Basically, these motivations can be divided into two types:
- because someone else wants the data (e.g., donors, grantmakers, government agencies).
- because the artist/organization has an interest in self-assessment.
In the case of the former, groups have little to no investment in the data itself, only in the outcome. In the latter, however, the motivation to establish the value of the organization or project indicates an investment in what is measured and the story that can be told using that data. (Also, as I wrote previously, frustration with the metrics required by funders can result in organizations getting invested in adopting metrics relevant to their specific mission and programs.)
As Andrew Taylor wrote recently,
If you care internally about good decisions, and metrics will help you (and they will, if they’re specific), then measure. If you are specifically aware of external value that will flow your way if you can express your impact in specific ways, then measure. If neither of these is true, then really, don’t bother. Measuring won’t make a measurable difference.
Measuring for the sake of measurement sends you down a rabbit hole of wasted time and energy. In order to achieve metrics that are worthwhile and reliable, requires establishing goals, monitoring/soliciting data, sorting and analyzing the data and sharing it with stakeholders/leaders. These are not simple tasks, as highlighted by Bill Gates in his 2013 Annual Letter for the Bill and Melinda Gates Foundation:
You can achieve amazing progress if you set a clear goal and find a measure that will drive progress toward that goal-in a feedback loop […]. This may seem pretty basic, but it is amazing to me how often it is not done and how hard it is to get right. […] I think a lot of efforts fail because they don’t focus on the right measure or they don’t invest enough in doing it accurately.
But what’s the right measure? And what is actually measurable? It’s fairly common for nonprofits and community art projects to be able to establish some basic facts and figures relating to attendance, demographics, and dollars raised. Sometimes these are enough to demonstrate impact or value in a short-term way, but, in general, the results side of nonprofits remains complex and difficult to measure.
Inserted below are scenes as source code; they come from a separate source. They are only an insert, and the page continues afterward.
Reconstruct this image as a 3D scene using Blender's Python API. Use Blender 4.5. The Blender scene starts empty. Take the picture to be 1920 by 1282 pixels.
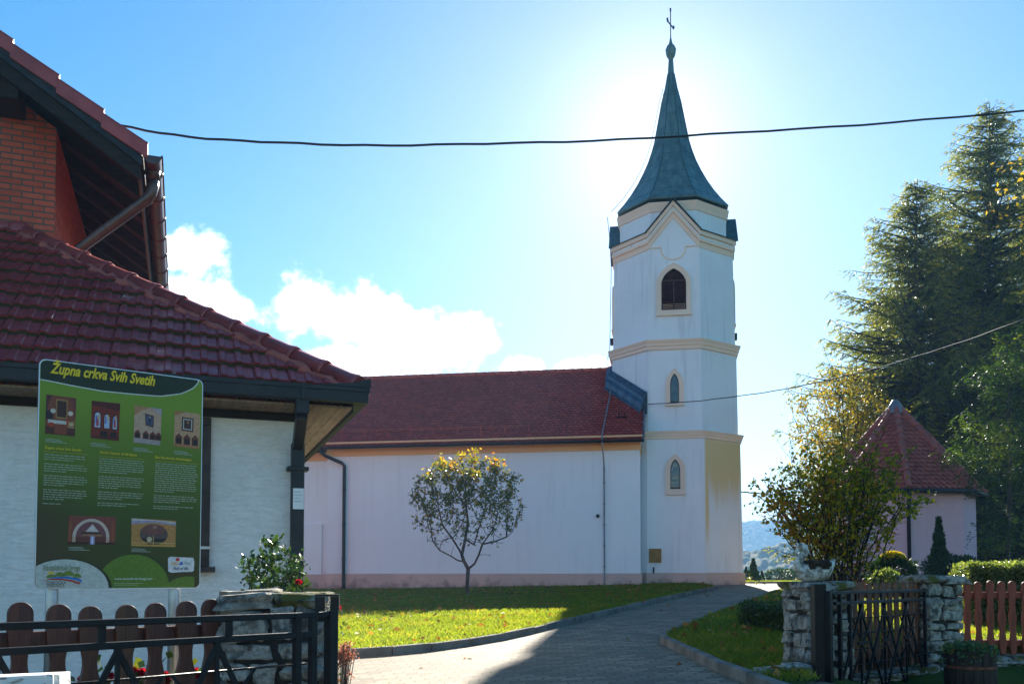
import bpy, math, random
import numpy as np
from mathutils import Vector, Matrix, geometry

# ------------------------------------------------------------------ camera, sky, sun, exposure
scene = bpy.context.scene
COL = scene.collection
F, PITCH, EYE = 1700.0, math.radians(2.5), 1.5          # focal length in photo pixels, tilt, eye height
CY = 1086.0 - F * math.tan(PITCH)                        # photo row of the optical axis
SUN_EL, SUN_AZ = math.radians(26.4), math.radians(8.9)

cam = bpy.data.objects.new('camera', bpy.data.cameras.new('camera'))
COL.objects.link(cam)
cam.location = (0, 0, EYE)
cam.rotation_euler = (math.pi / 2 + PITCH, 0, 0)
cam.data.sensor_width = 36.0
cam.data.lens = F * 36.0 / 1920.0
cam.data.shift_y = (CY - 641.0) / 1920.0
cam.data.clip_start, cam.data.clip_end = 0.1, 6000
scene.camera = cam

scene.view_settings.view_transform = 'Standard'
scene.view_settings.look = 'None'
scene.view_settings.exposure = 2.15
scene.view_settings.gamma = 1.0
scene.cycles.max_bounces = 7
scene.cycles.transparent_max_bounces = 8
scene.cycles.volume_bounces = 1

sun = bpy.data.objects.new('sun', bpy.data.lights.new('sun', 'SUN'))
COL.objects.link(sun)
sun.data.energy, sun.data.angle, sun.data.color = 5.0, math.radians(0.53), (1.0, 0.93, 0.80)
sd = Vector((math.sin(SUN_AZ) * math.cos(SUN_EL), math.cos(SUN_AZ) * math.cos(SUN_EL), math.sin(SUN_EL)))
sun.rotation_euler = sd.to_track_quat('Z', 'Y').to_euler()

world = bpy.data.worlds.new('World')
scene.world = world
world.use_nodes = True
wt = world.node_tree
wt.nodes.clear()
def wn(t, **k):
    n = wt.nodes.new(t)
    for a, b in k.items(): setattr(n, a, b)
    return n
def wl(a, b): wt.links.new(a, b)
def wm(op, a, b=None, c=None):
    n = wn('ShaderNodeMath', operation=op)
    for i, v in enumerate((a, b, c)):
        if v is None: continue
        if isinstance(v, (int, float)): n.inputs[i].default_value = v
        else: wl(v, n.inputs[i])
    return n.outputs[0]
sky = wn('ShaderNodeTexSky', sky_type='NISHITA')
sky.sun_disc = False
sky.sun_elevation, sky.sun_rotation = SUN_EL, SUN_AZ
sky.altitude, sky.air_density, sky.dust_density, sky.ozone_density = 200, 1.0, 0.15, 0.6
# clouds: real sky directions, one bank of cumulus low over the church and thin haze further on
tc = wn('ShaderNodeTexCoord')
sp = wn('ShaderNodeSeparateXYZ'); wl(tc.outputs['Generated'], sp.inputs[0])
ysafe = wm('MAXIMUM', sp.outputs[1], 0.05)
U = wm('DIVIDE', sp.outputs[0], ysafe)
V = wm('DIVIDE', sp.outputs[2], ysafe)
cmb = wn('ShaderNodeCombineXYZ'); wl(U, cmb.inputs[0]); wl(V, cmb.inputs[1])
nz = wn('ShaderNodeTexNoise'); nz.inputs['Scale'].default_value = 13; nz.inputs['Detail'].default_value = 9
nz.inputs['Roughness'].default_value = 0.6; wl(cmb.outputs[0], nz.inputs['Vector'])
nz2 = wn('ShaderNodeTexNoise'); nz2.inputs['Scale'].default_value = 42; nz2.inputs['Detail'].default_value = 6
wl(cmb.outputs[0], nz2.inputs['Vector'])
CLOUDS = [(345, 465, 75, 48), (335, 565, 125, 75), (430, 570, 60, 42), (560, 560, 100, 72), (655, 590, 105, 72), (760, 640, 130, 72),
          (855, 645, 85, 62), (640, 680, 150, 52), (975, 690, 60, 30), (1080, 690, 60, 26), (760, 590, 40, 22), (240, 620, 120, 60), (60, 560, 130, 70)]
best = None
for (px, py, rx, ry) in CLOUDS:
    du = wm('DIVIDE', wm('SUBTRACT', U, (px - 960) / F), rx / F)
    dv = wm('DIVIDE', wm('SUBTRACT', V, (1086 - py) / F), ry / F)
    q = wm('SUBTRACT', 1.0, wm('SQRT', wm('ADD', wm('MULTIPLY', du, du), wm('MULTIPLY', dv, dv))))
    best = q if best is None else wm('MAXIMUM', best, q)
dens = wm('ADD', best, wm('ADD', wm('MULTIPLY', wm('SUBTRACT', nz.outputs[0], 0.5), 3.3), wm('MULTIPLY', wm('SUBTRACT', nz2.outputs[0], 0.5), 0.9)))
mr = wn('ShaderNodeMapRange', interpolation_type='SMOOTHSTEP'); wl(dens, mr.inputs[0])
mr.inputs[1].default_value, mr.inputs[2].default_value = -0.04, 0.62
inner = wn('ShaderNodeMapRange', interpolation_type='SMOOTHSTEP'); wl(dens, inner.inputs[0])
inner.inputs[1].default_value, inner.inputs[2].default_value = 0.5, 1.6
cc = wn('ShaderNodeMix', data_type='RGBA'); wl(inner.outputs[0], cc.inputs[0])
cc.inputs[6].default_value = (13, 13, 13.2, 1); cc.inputs[7].default_value = (9.5, 9.8, 10.3, 1)
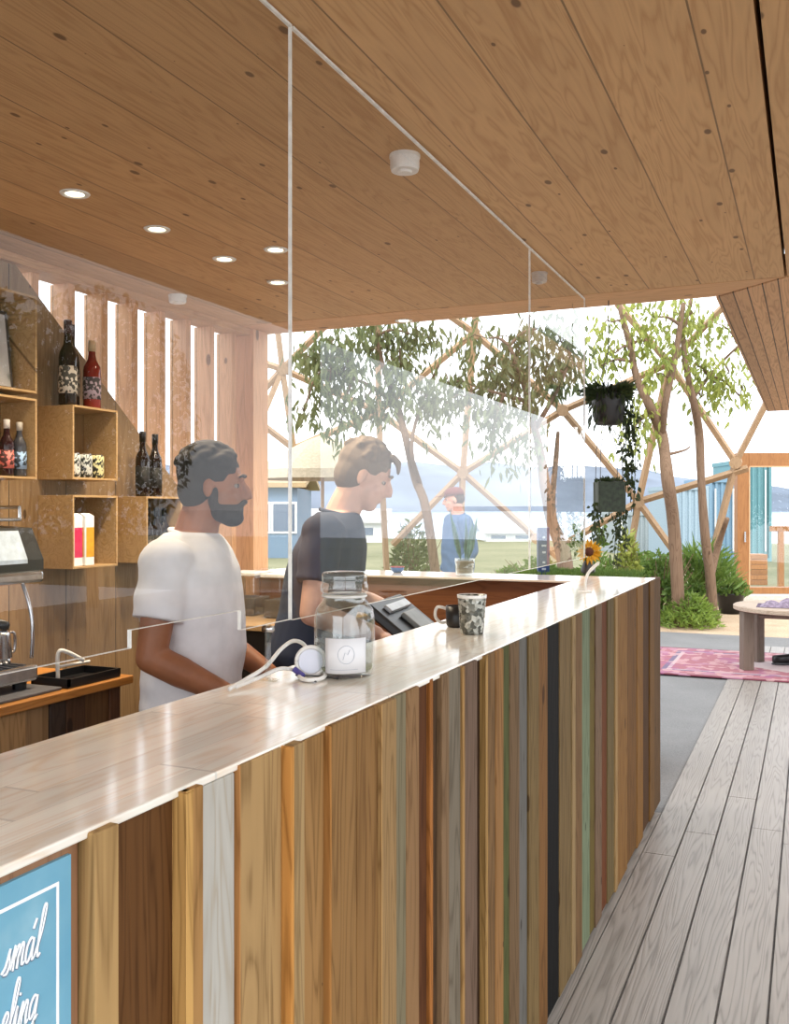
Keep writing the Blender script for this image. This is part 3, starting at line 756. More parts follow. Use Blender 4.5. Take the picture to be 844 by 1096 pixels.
# dark mug
o = thing('mug', 'small black mug with a pale handle, just behind the tumbler on the counter', 'mug', (-.935, 2.60, TZ+.0005))
b = MB(); b.lathe([(.03, 0), (.034, .006), (.036, .06), (.033, .06), (.03, .008), (0, .006)], 24); b.build('body', M['black'], o, smooth=True)
dv = Vector((-.916, -.4, 0))
b = MB(); b.tube(cat_rom([dv*.033+Vector((0, 0, .052)), dv*.06+Vector((0, 0, .056)), dv*.066+Vector((0, 0, .03)), dv*.05+Vector((0, 0, .012)), dv*.032+Vector((0, 0, .014))]), .0045, 8); b.build('handle', plain('mug_handle', (206, 204, 200), .3), o, smooth=True)

# cable with white disc
cable = thing('charging_cable', 'coiled white cable with a purple tie lying by the glass jar', 'cable', (-.95, 1.87, TZ))
def cz(px, py, X): p = atX(px, py, X); return p
P = [(-.99, 1.50, .006), (-.995, 1.56, .012), (-.99, 1.63, .028), (-.99, 1.69, .055), (-.985, 1.735, .066), (-.975, 1.765, .05), (-.965, 1.745, .02), (-.95, 1.70, .006), (-.93, 1.66, .006), (-.90, 1.64, .006), (-.885, 1.67, .006), (-.90, 1.71, .008), (-.925, 1.73, .01)]
b = MB(); b.tube(cat_rom([Vector(p)+Vector((0, 0, TZ)) for p in P], 8), .0042, 10)
P2 = [(-.99, 1.52, .006), (-.985, 1.6, .012), (-.975, 1.66, .02), (-.96, 1.70, .012), (-.945, 1.74, .006), (-.915, 1.76, .006)]
b.tube(cat_rom([Vector(p)+Vector((0, 0, TZ)) for p in P2], 8), .0042, 10)
loc_part(b, 'cord', M['white'], cable, smooth=True)
b = MB(); c0 = Vector((-.93, 1.705, TZ+.031)); ax = Vector((.4, -.9, .2)).normalized(); u = ax.cross(Vector((0, 0, 1))).normalized(); w = u.cross(ax)
b.tube([c0+(u*math.cos(q)+w*math.sin(q))*.029 for q in [2*PI*k/28 for k in range(29)]], .0042, 10); loc_part(b, 'cord_loop', M['white'], cable, smooth=True)
b = MB(); b.tube([c0-ax*.004, c0+ax*.003], .0245, 26); loc_part(b, 'white_disc', plain('disc_white', (222, 226, 240), .4, var=.01), cable)
b = MB(); b.tube(cat_rom([(-.955, 1.68, TZ+.018), (-.945, 1.68, TZ+.012), (-.93, 1.672, TZ+.007)]), .006, 10); loc_part(b, 'tie', plain('purple_tie', (74, 66, 140), .5), cable, smooth=True)
b = MB(); b.tube(cat_rom([(-.94, 1.675, TZ+.008), (-.90, 1.70, TZ+.003), (-.86, 1.69, TZ+.003)]), .0016, 8); b.tube(cat_rom([(-.945, 1.67, TZ+.008), (-.91, 1.655, TZ+.003), (-.885, 1.645, TZ+.003)]), .0016, 8); loc_part(b, 'tie_end', M['dark'], cable, smooth=True)
# bracket legs of the screen standing on the counter
def bracket(y, x, label, h=.115):
    o = thing('screen_bracket', label, 'bracket', (x, y, TZ), 0, 'brackets under the screens')
    b = MB(); b.bevbox(-.02, .02, -.012, .012, .0005, .004, .001); b.build('foot', M['jargl'], o)
    b = MB(); b.bevbox(-.0025, .0025, -.008, .008, .0041, h, .001); b.build('upright', M['jargl'], o)
    b = MB(); b.tube([(-.011, 0, h-.012), (.011, 0, h-.012)], .007, 12); b.build('knob', M['steel'], o, smooth=True)
bracket(1.63, -.985, 'clear screen bracket with a small knob beside the white cable')
# white wire stand near the far end
wsd = atZ(626, 634, TZ)
o = thing('wire_holder', 'small white bent holder standing near the far end of the counter', 'holder', (wsd.x, wsd.y, TZ))
b = MB(); b.lathe([(.028, .0005), (.028, .004), (.01, .006), (0, .006)], 20); b.build('base', M['white'], o)
b = MB(); b.tube(cat_rom([(0, 0, .005), (.002, 0, .05), (.015, .01, .085), (.05, .02, .12)]), [.005]*7+[.006]*6+[.007]*6, 8); b.build('stem', M['white'], o, smooth=True)

# till behind the counter
o = thing('cash_register', 'black touch screen till behind the counter between the jar and the tumbler', 'cash register', (-1.19, 2.86, .9105), 0)
o.rotation_euler.z = math.radians(8)
MB().bevbox(-.15, .15, -.19, .19, 0, .10, .01).build('base', M['black'], o)
b = MB(); b.prism([(-.06, .1), (.06, .1), (.03, .2), (-.03, .2)], 'y', -.05, .05); b.build('stand', M['black'], o)
R = Matrix.Translation((0, 0, .21)) @ Matrix.Rotation(math.radians(-52), 4, 'Y')
MB().bevbox(-.016, .016, -.185, .185, -.125, .125, .008, R).build('screen', M['black'], o)
MB().box(-.0172, -.0164, -.165, .165, -.105, .105, R).build('display', plain('screen_glass', (34, 36, 42), .08), o)
MB().bevbox(.0165, .03, -.12, .12, .06, .09, .003, R).build('cable_bar', plain('silver_bar', (170, 172, 174), .3, .6), o)
MB().bevbox(.0165, .034, -.06, .09, -.05, .04, .004, R).build('mount_plate', plain('plate_grey', (120, 122, 120), .4, .3), o)
# receipt printer next to it
o = thing('receipt_printer', 'small dark receipt printer behind the counter next to the till', 'printer', (-1.2, 3.25, .9105))
MB().bevbox(-.07, .07, -.07, .07, 0, .13, .012).build('case', M['dark'], o)
MB().bevbox(-.045, .045, -.04, .04, .1305, .137, .003).build('lid', M['black'], o)
# ================================================================ LEAVES
def leaf_mesh(b, p, L, w, dirv, rnd):
    # a folded lance-shaped leaf hanging from p along dirv
    d = Vector(dirv).normalized()
    s = d.cross(Vector((rnd.uniform(-1, 1), rnd.uniform(-1, 1), rnd.uniform(-.4, .4)))).normalized()
    nrm = d.cross(s)
    q = [p, p+d*L*.35+s*w*.5-nrm*w*.12, p+d*L*.7+s*w*.32-nrm*w*.1, p+d*L, p+d*L*.7-s*w*.32-nrm*w*.1, p+d*L*.35-s*w*.5-nrm*w*.12, p+d*L*.5]
    b.add(q, [(0, 1, 6), (1, 2, 6), (2, 3, 6), (3, 4, 6), (4, 5, 6), (5, 0, 6)])
M['leaf_olive'] = leafmat('leaf_olive', (70, 84, 50), (128, 136, 84))
M['leaf_light'] = leafmat('leaf_light', (104, 122, 52), (178, 182, 92))
M['leaf_green'] = leafmat('leaf_green', (66, 96, 40), (126, 152, 70))
M['leaf_fern'] = leafmat('leaf_fern', (92, 120, 44), (158, 180, 84))
M['leaf_dark'] = leafmat('leaf_dark', (36, 48, 28), (74, 88, 50))
def tree(label, d, paths, blobs, mats, bark, seed, L=.15, w=.042, group=None, base_z=-.02):
    rnd = random.Random(seed)
    P0 = paths[0][0]
    base = atD(P0[0], P0[1], d); base.z = base_z
    o = thing('tree', label, 'tree', base, 0, group)
    tr = MB(); pts_all = []
    for i, path in enumerate(paths):
        pts = []; rad = []
        for (px, py, r) in path[:]:
            pts.append(atD(px, py, d+noise.noise(Vector((px*.02, py*.02, seed)))*.5*(i > 0 or len(pts) > 0))); rad.append(r)
        if i == 0: pts[0].z = base_z
        if i > 0: pts[0] = min(pts_all, key=lambda q: (q[0]-pts[0]).length)[0].copy()
        sm = cat_rom(pts, 4); rr = []
        for k in range(len(sm)):
            t = k/4; a = min(int(t), len(rad)-1); c = min(a+1, len(rad)-1); rr.append((rad[a]+(rad[c]-rad[a])*(t-int(t)))*(1+.12*noise.noise(sm[k]*3)))
        if i == 0: trunk_mb = MB(); trunk_mb.tube(sm, rr, 10)
        elif i == 1 and seed == 14: trunk_mb.tube(sm, rr, 10)
        else: tr.tube(sm, rr, 8)
        pts_all += [(sm[k], rr[k]) for k in range(len(sm))]
    loc_part(trunk_mb, 'trunk', bark, o, smooth=True)
    lf = MB()
    for (bx, by, rx, ry, n) in blobs:
        c = atD(bx, by, d); sx = rx/F*d; sz = ry/F*d; sy = max(sx, sz)*.9
        # a twig from the nearest wood to the middle of the spray
        near, nr = min(pts_all, key=lambda q: (q[0]-c).length)
        mid = near.lerp(c, .5)+Vector((0, 0, .15*(c-near).length))
        tr.tube(cat_rom([near, mid, c], 4), [min(nr, .022)]*4+[.013]*4+[.006], 6)
        tw = []
        for k in range(max(3, n//28)):
            e = c+Vector((rnd.gauss(0, .5)*sx, rnd.gauss(0, .5)*sy, rnd.gauss(0, .5)*sz))
            tw.append(e); m2 = c.lerp(e, .5)+Vector((0, 0, .06))
            tr.tube([c, m2, e], [.006, .005, .003], 4)
        for k in range(n):
            # leaves hang in little bunches from twig tips
            e = rnd.choice(tw); c0 = c.lerp(e, rnd.uniform(.3, 1.15))
            q = c0+Vector((rnd.gauss(0, .11), rnd.gauss(0, .11), rnd.gauss(0, .13)))
            leaf_mesh(lf, q, L*rnd.uniform(.6, 1.3), w*rnd.uniform(.7, 1.3), (rnd.gauss(0, .45), rnd.gauss(0, .45), -1), rnd)
    loc_part(tr, 'branches', bark, o, smooth=True)
    loc_part(lf, 'foliage', mats, o)
    return o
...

Just as website analytics have evolved beyond mere clicks and page views to developing a relationship ladder (e.g., converting visitors into subscribers), nonprofits should be willing to investigate and pillage the metrics used by other industries:
- What is the Klout of an artist or nonprofit?
- What can arts programs, in particular, learn from the kind of academic and international research done by the Stanford Social Innovation Review?
- How can Obama’s campaign inspire the efforts of nonprofits?
- The music industry has been forced to adapt its metrics due to YouTube and social media; how can nonprofits learn from these new metrics?
All efforts can benefit from these approaches — in both looking beyond our immediate sphere for inspiration, and in stepping back and asking exactly why we want to measure in the first place.